Too, Paladin shows an abiding respect for the tireless Franciscan friars he encounters in their missions on the frontier ("The Sanctuary", "A Statue for San Sebastian", "A Miracle for St Francis"). Inevitably the priests endanger themselves by protecting Indians, Mexicans and underprivileged settlers from the schemes of unscupulous bullies. Still, it's telling that, when burying a rancher killed by hostile Indians, Paladin doesn't recite a biblical passage but intones John Donne's "Death Be Not Proud" over the grave instead.

A set piece takes place in each episode: Paladin's "Have Gun-Will Travel" engraved business card is displayed in a closeup, highlighted by a musical sting. Prominent on the card is a drawing of a chessman, the horse-headed knight. The same device worked in platinum is attached to the center of his holster.

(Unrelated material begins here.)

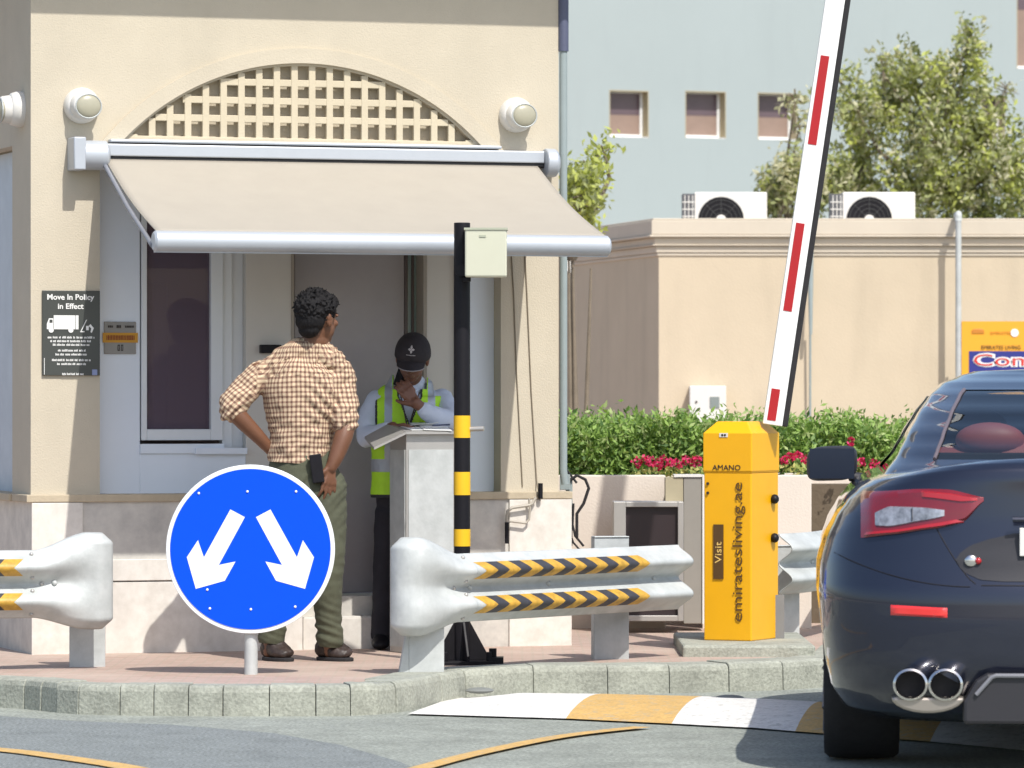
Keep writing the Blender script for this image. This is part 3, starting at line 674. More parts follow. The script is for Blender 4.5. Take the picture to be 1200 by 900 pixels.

The symbol refers to the man's name, Paladin, a knight errant—a nickname or, more precisely, a nom-de-guerre, even a working name—denoting his occupation as a champion-for-hire. The series' closing theme song describes Paladin as "a knight without armor". In "The Road to Wickenburg," Paladin draws a parallel between his methods and the knight's movement on a chess board: "It's an attack piece, the most versatile on the board. It can move eight different ways, over barriers, and [is] always unexpected."

Along with the horse-headed knight's piece appearing on Paladin's iconic business card, is found the brief instruction: "Wire Paladin-San Francisco". The laconic message inspired comedians of the day to quip, "What's Paladin's first name? 'Wire', of course—look at his card!"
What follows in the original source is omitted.